Grafico Dinamiche settoriali molto eterogenee nella produzione industriale - Rapporto CSC primavera 2024

La produzione totale è diminuita a gennaio (-1,4%) e rimasta quasi ferma a febbraio (+0,1%). Segnali misti per l’inizio del 2024 provengono dalle indagini qualitative. Il PMI manifatturiero ha superato la soglia di espansione a marzo (50,4 da 48,7 di febbraio) e la fiducia delle imprese manifatturiere è in miglioramento (88,6 a marzo da 87,6), insieme alle attese sugli ordini (saldi delle risposte a 1,9 da 0,3). Si tratta tuttavia di miglioramenti modesti, che non sembrano anticipare un punto di svolta significativo, ma più una fase di stabilizzazione della produzione.

Le imprese sarebbero in attesa della ripresa della domanda, interna ed estera, e di minori prezzi energetici. Ciò è coerente con quanto emerge dall’Indagine rapida sull’attività delle grandi imprese industriali del Centro Studi Confindustria relativa al mese di marzo, che rileva come le aspettative delle imprese medio-grandi associate a Confindustria rispetto ai costi di produzione migliorano (saldo delle risposte a -0,6%, da -8,5% di febbraio).

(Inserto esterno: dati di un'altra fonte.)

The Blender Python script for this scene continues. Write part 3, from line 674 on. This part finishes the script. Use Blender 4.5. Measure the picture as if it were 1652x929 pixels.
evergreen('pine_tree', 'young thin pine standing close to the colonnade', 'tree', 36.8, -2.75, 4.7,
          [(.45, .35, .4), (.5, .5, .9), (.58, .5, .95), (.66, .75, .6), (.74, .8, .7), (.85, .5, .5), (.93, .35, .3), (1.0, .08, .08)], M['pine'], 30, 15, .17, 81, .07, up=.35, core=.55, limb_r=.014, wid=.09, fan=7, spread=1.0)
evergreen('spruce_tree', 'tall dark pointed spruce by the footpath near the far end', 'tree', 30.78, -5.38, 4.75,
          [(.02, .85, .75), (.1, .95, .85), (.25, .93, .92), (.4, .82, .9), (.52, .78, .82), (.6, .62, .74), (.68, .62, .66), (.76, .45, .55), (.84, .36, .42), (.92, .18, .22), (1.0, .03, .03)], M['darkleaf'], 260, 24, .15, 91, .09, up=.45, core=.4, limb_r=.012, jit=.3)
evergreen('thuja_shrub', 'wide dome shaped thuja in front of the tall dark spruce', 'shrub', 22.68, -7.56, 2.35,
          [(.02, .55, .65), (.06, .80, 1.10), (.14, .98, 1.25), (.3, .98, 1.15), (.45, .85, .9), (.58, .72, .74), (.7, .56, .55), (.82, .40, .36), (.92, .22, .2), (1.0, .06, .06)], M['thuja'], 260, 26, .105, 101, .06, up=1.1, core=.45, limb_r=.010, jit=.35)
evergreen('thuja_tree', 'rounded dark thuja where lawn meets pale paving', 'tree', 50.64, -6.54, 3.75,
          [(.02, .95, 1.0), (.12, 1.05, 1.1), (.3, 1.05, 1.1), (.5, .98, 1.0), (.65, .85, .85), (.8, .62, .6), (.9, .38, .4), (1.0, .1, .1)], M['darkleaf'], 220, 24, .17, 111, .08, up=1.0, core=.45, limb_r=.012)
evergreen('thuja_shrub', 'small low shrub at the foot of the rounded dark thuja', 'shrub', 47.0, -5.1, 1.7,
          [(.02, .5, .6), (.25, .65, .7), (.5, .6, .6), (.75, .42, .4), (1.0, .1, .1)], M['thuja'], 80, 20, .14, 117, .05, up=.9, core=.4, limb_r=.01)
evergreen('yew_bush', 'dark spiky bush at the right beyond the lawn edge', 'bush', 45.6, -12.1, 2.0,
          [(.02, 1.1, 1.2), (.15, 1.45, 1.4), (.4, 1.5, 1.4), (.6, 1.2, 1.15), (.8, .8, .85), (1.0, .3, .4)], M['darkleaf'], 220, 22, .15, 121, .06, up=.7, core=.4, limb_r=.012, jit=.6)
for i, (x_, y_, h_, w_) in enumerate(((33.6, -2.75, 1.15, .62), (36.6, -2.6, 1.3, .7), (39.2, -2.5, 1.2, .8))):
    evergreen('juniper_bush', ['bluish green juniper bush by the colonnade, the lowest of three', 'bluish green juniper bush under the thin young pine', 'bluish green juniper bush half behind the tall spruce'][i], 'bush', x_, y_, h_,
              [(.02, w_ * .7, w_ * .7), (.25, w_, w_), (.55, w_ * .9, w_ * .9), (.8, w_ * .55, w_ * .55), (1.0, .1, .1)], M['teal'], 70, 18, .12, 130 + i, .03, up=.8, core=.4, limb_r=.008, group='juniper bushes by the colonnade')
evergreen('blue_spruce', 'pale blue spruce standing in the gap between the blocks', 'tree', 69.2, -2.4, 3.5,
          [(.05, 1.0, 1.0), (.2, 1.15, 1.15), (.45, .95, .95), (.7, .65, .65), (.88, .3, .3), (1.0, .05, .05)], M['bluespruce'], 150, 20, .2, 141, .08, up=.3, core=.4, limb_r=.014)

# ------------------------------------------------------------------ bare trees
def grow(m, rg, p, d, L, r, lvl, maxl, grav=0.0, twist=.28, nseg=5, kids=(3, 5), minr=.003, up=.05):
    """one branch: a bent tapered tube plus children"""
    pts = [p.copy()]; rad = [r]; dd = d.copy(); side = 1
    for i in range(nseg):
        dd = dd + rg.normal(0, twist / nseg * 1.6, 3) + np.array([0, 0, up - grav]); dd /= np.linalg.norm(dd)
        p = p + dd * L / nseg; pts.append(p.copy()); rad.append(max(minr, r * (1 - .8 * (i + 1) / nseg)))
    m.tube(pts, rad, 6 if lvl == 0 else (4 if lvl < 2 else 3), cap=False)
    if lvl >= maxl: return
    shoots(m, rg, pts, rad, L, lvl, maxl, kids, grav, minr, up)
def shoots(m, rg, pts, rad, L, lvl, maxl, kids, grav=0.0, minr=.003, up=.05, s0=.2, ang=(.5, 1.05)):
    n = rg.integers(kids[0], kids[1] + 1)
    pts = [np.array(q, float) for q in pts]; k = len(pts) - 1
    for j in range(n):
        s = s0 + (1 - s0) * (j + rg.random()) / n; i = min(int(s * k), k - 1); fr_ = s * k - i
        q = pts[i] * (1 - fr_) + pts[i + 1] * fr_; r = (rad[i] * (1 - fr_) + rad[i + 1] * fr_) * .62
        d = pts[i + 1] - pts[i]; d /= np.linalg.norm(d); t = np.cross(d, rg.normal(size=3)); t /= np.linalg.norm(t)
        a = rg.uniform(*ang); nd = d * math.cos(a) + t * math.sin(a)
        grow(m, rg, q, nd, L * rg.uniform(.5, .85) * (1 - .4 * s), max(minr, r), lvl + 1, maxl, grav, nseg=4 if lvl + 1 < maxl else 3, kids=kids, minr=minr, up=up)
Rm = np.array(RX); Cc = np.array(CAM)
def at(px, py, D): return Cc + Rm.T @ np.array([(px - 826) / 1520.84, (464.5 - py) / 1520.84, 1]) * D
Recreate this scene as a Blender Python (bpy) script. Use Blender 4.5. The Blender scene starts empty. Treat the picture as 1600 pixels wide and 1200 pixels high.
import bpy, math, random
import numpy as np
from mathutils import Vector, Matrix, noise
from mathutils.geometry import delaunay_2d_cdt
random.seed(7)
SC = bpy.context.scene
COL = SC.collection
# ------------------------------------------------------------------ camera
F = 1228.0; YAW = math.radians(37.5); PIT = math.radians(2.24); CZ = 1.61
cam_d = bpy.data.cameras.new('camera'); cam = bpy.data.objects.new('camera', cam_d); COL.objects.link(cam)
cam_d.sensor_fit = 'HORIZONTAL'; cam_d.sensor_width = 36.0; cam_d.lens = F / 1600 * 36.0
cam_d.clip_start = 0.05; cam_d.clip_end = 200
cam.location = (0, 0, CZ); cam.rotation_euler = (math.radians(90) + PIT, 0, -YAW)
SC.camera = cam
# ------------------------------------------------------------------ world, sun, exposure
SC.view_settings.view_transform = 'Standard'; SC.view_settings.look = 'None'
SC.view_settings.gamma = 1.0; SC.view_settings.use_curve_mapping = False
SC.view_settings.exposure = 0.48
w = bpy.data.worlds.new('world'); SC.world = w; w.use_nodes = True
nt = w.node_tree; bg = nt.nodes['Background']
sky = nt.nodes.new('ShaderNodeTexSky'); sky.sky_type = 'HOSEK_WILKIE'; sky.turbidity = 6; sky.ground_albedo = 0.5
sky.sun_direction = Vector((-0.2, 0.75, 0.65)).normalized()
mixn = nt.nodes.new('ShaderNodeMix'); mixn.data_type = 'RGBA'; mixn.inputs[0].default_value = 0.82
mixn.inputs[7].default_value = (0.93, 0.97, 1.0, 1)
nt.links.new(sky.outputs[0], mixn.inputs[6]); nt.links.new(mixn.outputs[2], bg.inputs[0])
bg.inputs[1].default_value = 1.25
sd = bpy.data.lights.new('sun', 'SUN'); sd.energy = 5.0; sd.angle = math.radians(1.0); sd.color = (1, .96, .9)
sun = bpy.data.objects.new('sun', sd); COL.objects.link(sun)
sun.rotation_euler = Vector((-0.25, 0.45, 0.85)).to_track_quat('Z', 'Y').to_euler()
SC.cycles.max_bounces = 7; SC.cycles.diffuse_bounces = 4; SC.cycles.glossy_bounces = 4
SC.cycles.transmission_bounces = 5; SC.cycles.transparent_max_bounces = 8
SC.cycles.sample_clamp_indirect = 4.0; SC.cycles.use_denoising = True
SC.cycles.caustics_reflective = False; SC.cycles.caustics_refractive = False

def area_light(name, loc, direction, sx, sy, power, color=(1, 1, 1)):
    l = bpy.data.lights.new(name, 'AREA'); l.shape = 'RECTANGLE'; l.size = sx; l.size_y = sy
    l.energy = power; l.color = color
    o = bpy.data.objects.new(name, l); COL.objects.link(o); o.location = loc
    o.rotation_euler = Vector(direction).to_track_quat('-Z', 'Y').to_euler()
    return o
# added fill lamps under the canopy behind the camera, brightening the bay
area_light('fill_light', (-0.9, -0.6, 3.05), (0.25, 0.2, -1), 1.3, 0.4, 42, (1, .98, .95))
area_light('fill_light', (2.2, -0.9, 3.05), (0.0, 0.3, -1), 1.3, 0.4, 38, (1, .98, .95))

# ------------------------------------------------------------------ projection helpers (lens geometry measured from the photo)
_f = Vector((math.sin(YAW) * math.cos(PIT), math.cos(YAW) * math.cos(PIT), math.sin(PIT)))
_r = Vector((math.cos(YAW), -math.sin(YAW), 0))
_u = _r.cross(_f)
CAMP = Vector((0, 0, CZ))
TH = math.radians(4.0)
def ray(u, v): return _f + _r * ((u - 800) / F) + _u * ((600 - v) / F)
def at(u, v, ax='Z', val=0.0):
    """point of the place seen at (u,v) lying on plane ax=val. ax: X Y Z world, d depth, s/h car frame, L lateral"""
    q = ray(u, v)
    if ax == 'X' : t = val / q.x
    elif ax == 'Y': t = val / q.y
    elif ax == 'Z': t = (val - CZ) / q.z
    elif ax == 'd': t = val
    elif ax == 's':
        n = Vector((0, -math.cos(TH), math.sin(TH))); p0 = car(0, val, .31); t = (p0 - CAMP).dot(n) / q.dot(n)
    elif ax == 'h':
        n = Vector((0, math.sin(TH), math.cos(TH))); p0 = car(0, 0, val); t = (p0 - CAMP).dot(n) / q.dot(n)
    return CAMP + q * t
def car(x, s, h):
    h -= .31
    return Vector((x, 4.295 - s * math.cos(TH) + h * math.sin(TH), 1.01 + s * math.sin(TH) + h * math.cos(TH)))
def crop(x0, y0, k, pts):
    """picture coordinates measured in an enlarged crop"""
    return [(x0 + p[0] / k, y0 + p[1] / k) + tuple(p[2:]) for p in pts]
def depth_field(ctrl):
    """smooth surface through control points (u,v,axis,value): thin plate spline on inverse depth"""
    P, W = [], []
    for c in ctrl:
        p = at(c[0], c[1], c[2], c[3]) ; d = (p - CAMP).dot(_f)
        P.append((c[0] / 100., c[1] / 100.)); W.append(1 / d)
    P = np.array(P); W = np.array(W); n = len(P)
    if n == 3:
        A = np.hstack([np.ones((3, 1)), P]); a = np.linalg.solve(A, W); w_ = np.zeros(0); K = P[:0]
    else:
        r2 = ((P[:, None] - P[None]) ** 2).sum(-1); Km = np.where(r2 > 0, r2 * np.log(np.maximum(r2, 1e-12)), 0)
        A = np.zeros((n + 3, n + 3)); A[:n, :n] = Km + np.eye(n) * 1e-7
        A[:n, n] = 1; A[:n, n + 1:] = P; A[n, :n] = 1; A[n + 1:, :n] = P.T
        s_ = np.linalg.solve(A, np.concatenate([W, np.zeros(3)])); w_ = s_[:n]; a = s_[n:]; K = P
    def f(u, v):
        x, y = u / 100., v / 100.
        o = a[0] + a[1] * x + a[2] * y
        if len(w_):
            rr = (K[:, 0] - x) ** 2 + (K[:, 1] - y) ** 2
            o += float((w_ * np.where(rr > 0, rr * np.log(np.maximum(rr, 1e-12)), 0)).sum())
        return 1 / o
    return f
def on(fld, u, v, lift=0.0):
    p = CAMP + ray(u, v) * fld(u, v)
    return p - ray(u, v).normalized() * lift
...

La diminuzione del saldo delle risposte relativamente ai giudizi sulle scorte di prodotti finiti forniti dall’indagine Istat, in diminuzione da 5,1 nel 4° trimestre 2023 a 3,6 nel 1° di quest’anno, al di sotto della media storica, anticipa verosimilmente un recupero della produzione necessaria a ricostituirle su livelli ottimali, anche sulla scia di una più vivace ripresa della domanda.

Dal lato dell’offerta, quindi, si attende un graduale miglioramento della produzione industriale, a partire dal 2° trimestre. Tuttavia, la dinamica degli investimenti totali molto contenuta nel biennio di previsione, lascia intravedere una modesta crescita dell’attività, in media d’anno: +1,0% nel 2024, per poi accelerare nel 2025 ad un ritmo medio di +1,9%.